While it is widely expected that the Fed will raise rates when they meet again on Feb. 1-2, Greenspan did not specifically address that issue, saying only that the central bank is always forced to make interest-rate decisions based on incomplete evidence of where the economy is headed.

``Regrettably, we at the Federal Reserve do not have the luxury of awaiting a better set of insights into this process,'' Greenspan said in the speech. ``Indeed, our goal, in responding to the complexity of current economic forces, is to extend the expansion by containing its imbalances.''

David Jones, an economist at Aubrey G. Lanston & Co. who was in the audience for Greenspan's speech, said the Fed chairman left little doubt that the central bank will raise rates again at the February meeting.

``Greenspan continues to be worried that consumer spending and demand are greater than potential supply and that is exerting additional pressures on the labor market,'' Jones said.

During the question-and-answer session following his speech, Greenspan said that before the Feb. 1-2 meeting the central bank would release guidelines to help the public and financial markets better interpret its new policy of announcing changes in its policy directives, which are intended to signal future Fed moves.

In all of his comments, Greenspan was careful to balance his worries about the future with expressions that some fundamentally beneficial changes are occurring in the economy that have given a strong boost to U.S. productivity.

Greenspan said that when economists look back at the current period a decade from now, they may well conclude ``at the turn of the millennium, the American economy was experiencing a once-in-a-century acceleration of innovation which propelled forward productivity, output, corporate profits and stock prices at a pace not seen in generations, if ever.''

But Greenspan also said there could be an alternative view of the current period when viewed in a decade.

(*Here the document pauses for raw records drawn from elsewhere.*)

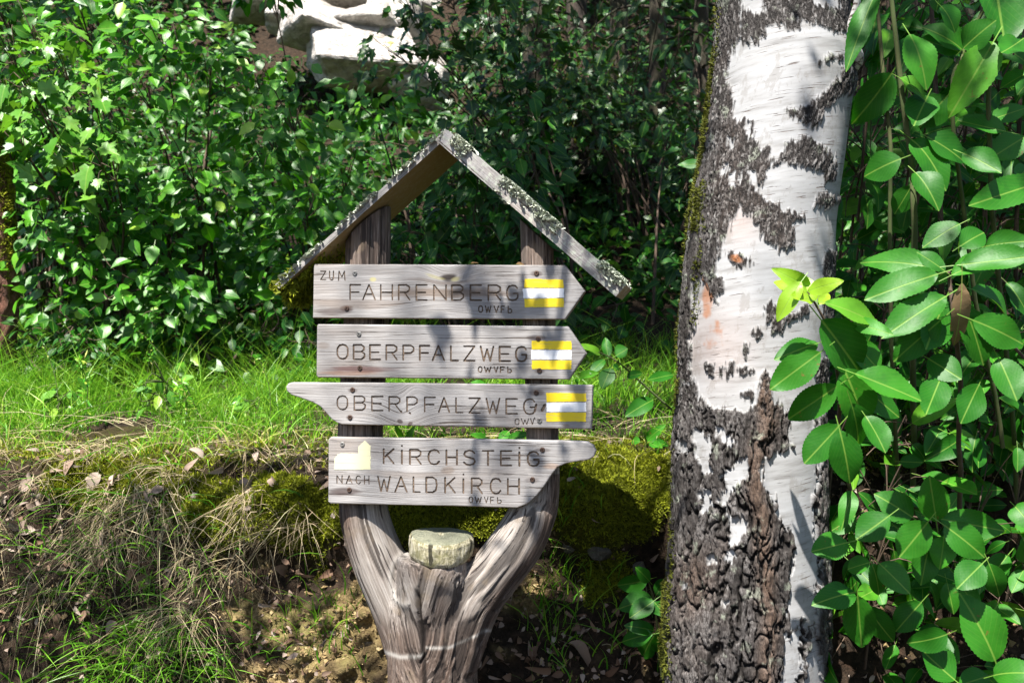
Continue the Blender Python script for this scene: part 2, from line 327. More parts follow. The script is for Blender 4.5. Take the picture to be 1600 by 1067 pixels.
def plain(name, c, rough=0.6, metal=0.0, nz=None):
    m, nt, b = newmat(name); q = NT(nt)
    col = q.mix(q.math('MULTIPLY', q.step(q.noise(q.map(q.obj(), nz[0]), nz[1], 4), nz[3], nz[4]), 1.0), (*c,), (*nz[2],)) if nz else (*c, 1)
    q.put(b.inputs['Base Color'], col); b.inputs['Roughness'].default_value = rough; b.inputs['Metallic'].default_value = metal; return m
M['groove'] = plain('carved_groove', (0.085, 0.058, 0.04), 0.9, nz=((60, 60, 200), 1.0, (0.20, 0.145, 0.105), 0.45, 0.7))
M['screw'] = plain('rusty_screw', (0.09, 0.055, 0.04), 0.6, 0.5, nz=((1, 1, 1), 300, (0.035, 0.02, 0.016), 0.45, 0.6))
M['steel'] = plain('steel_screw', (0.28, 0.27, 0.26), 0.5, 0.6, nz=((1, 1, 1), 300, (0.12, 0.11, 0.10), 0.45, 0.6))
M['yellow'] = plain('yellow_paint', (0.76, 0.57, 0.010), 0.55, nz=((22, 20, 260), 1.0, (0.50, 0.40, 0.12), 0.56, 0.70))
M['white'] = plain('white_paint', (0.82, 0.82, 0.84), 0.55, nz=((20, 20, 200), 1.0, (0.62, 0.61, 0.6), 0.60, 0.76))
M['cream'] = plain('faded_cream_paint', (0.56, 0.545, 0.36), 0.7, nz=((9, 20, 240), 1.0, (0.42, 0.38, 0.26), 0.57, 0.68))

# ============================ the ground: one sheet from the path up the bank to the hill ============================
PROF = np.array([(-45, 0), (-3, 0), (-0.75, 0.0), (-0.2, 0.06), (0.16, 0.30), (0.33, 0.60), (0.45, 0.90), (0.54, 1.10), (0.585, 1.185), (0.66, 1.212), (0.80, 1.23), (1.2, 1.27), (2.0, 1.42), (3.0, 1.85), (5, 2.85), (7, 3.6), (9.5, 6.2), (14, 8.5), (40, 10), (90, 10)], float)
pl = np.concatenate([[0], np.cumsum(np.linalg.norm(np.diff(PROF, axis=0), axis=1))])
tA, tB = pl[3], pl[11]
ts = np.unique(np.concatenate([np.linspace(0, pl[2], 24), np.linspace(pl[2], tA, 30), np.linspace(tA, tB, 250), np.linspace(tB, pl[14], 60), np.linspace(pl[14], pl[-1], 50)]))
xs = np.unique(np.concatenate([np.linspace(-45, -3, 25), np.linspace(-3, -1.75, 40), np.linspace(-1.75, 1.1, 360), np.linspace(1.1, 3, 60), np.linspace(3, 45, 25)]))
TT, XX = np.meshgrid(ts, xs, indexing='ij')
Yp = np.interp(TT, pl, PROF[:, 0]); Zp = np.interp(TT, pl, PROF[:, 1])
def smoothrow(A, k=5):
    for _ in range(k): A[1:-1] = 0.25 * A[:-2] + 0.5 * A[1:-1] + 0.25 * A[2:]
    return A
fine = (ts > tA) & (ts < tB)
dY, dZ = np.gradient(Yp, axis=0), np.gradient(Zp, axis=0); NY, NZ = -dZ, dY; ln = np.sqrt(NY ** 2 + NZ ** 2) + 1e-9; NY /= ln; NZ /= ln
NY = smoothrow(NY); NZ = smoothrow(NZ)
G0 = np.stack([XX, Yp, Zp], -1); U0, V0 = proj(G0); facew = sm(0.05, 0.4, Zp) * (1 - sm(1.2, 1.25, Zp)) * sm(-0.2, 0.1, Yp)
def lf(P, s, o, seed): return fbm(P * s, o, seed) - 0.5
moss_d = np.maximum.reduce([1.25 * ell(U0, V0, 945, 775, 110, 72), ell(U0, V0, 440, 805, 150, 52), ell(U0, V0, 690, 800, 110, 45), 0.8 * ell(U0, V0, 230, 765, 170, 45), 0.55 * ell(U0, V0, 960, 900, 60, 60)])
clay_d = np.maximum.reduce([ell(U0, V0, 500, 1000, 120, 80), 0.9 * ell(U0, V0, 560, 960, 60, 60), 0.7 * ell(U0, V0, 380, 960, 60, 60), 0.75 * ell(U0, V0, 815, 935, 50, 45), ell(U0, V0, 480, 1060, 140, 40)])
mossM = sm(0.22, 0.5, moss_d + 0.8 * lf(G0, 9, 4, 3)) * facew + sm(1.15, 1.2, Zp) * 0.25 * (Yp < 1.0)
clayM = sm(0.25, 0.8, clay_d + 1.5 * lf(G0, 16, 5, 5)) * facew * (1 - mossM)
overh = 0.085 * ell(U0, V0, 945, 790, 130, 58) - 0.10 * ell(U0, V0, 940, 900, 140, 60) + 0.06 * ell(U0, V0, 440, 800, 170, 55) - 0.06 * ell(U0, V0, 450, 900, 150, 45) + 0.05 * ell(U0, V0, 330, 960, 60, 45) + 0.05 * ell(U0, V0, 120, 900, 150, 120)
_f1, _f2, _c = worley(G0 * 16, 9); _g1, _g2, _ = worley(G0 * 42, 19)
clod = (np.clip(_f2 - _f1, 0, 0.6) - 0.25) * 0.055 + (np.clip(_g2 - _g1, 0, 0.6) - 0.25) * 0.022
disp = facew * (overh * 1.0 + 0.16 * lf(G0, 2.5, 3, 1) + 0.07 * lf(G0, 9, 4, 2) + clod * (0.35 + 1.0 * clayM) * (1 - 0.6 * mossM) + mossM * (0.025 * (1 - worley(G0 * 24, 29)[0]) + .01 * lf(G0, 60, 3, 8)))
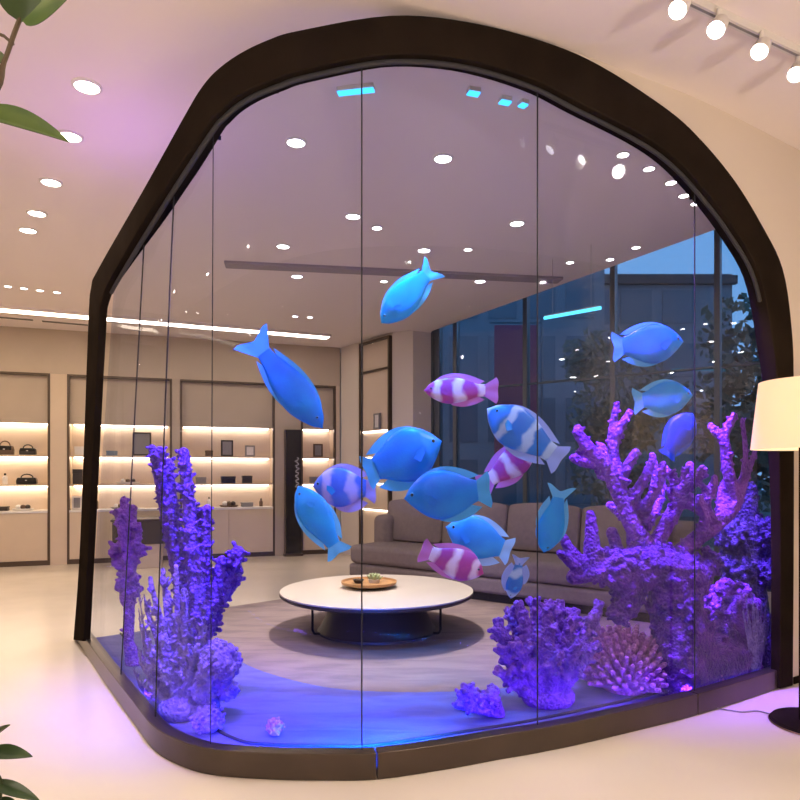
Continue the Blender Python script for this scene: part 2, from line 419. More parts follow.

``Alternatively, that 2010 retrospective might well conclude that a good deal of what we are currently experiencing was just one of the many euphoric speculative bubbles that have dotted human history.''

That comment echoed Greenspan's famous worry, voiced in December 1996, that investors might be in the grip of ``irrational exuberance.'' At the time, the Dow Jones industrial average was trading around 6,400.

Despite worries expressed since that time by Greenspan about market valuations, the Dow closed on Thursday at a new record of 11,582.43.

In his Thursday speech, Greenspan said that the boom in stock prices, by bolstering consumer spending, has probably added around 1 percentage point annually to economic growth since 1996. The economy during this period has been growing at annual rates of around 4 percent.

-- (M@rket.matters), January 14, 2000.

Lessee, the man said "euphoric speculative bubble" and the street hardly batted an eye. What are they waiting for him to do? Pitch himself out the window screaming "SELLLLLLLLL!!!!!"? They have truly lost their minds.

-- Thinman (thinman38@hotmail.com), January 14, 2000.

Thomas Redder, A fool and his money, the kings creations.

-- Lenny (chmielecki@worldnet.att.net), January 14, 2000.

Good Job J!!

this Thom Reddar has a familar stench to him. I think we've been graced with his "omnipotence" before.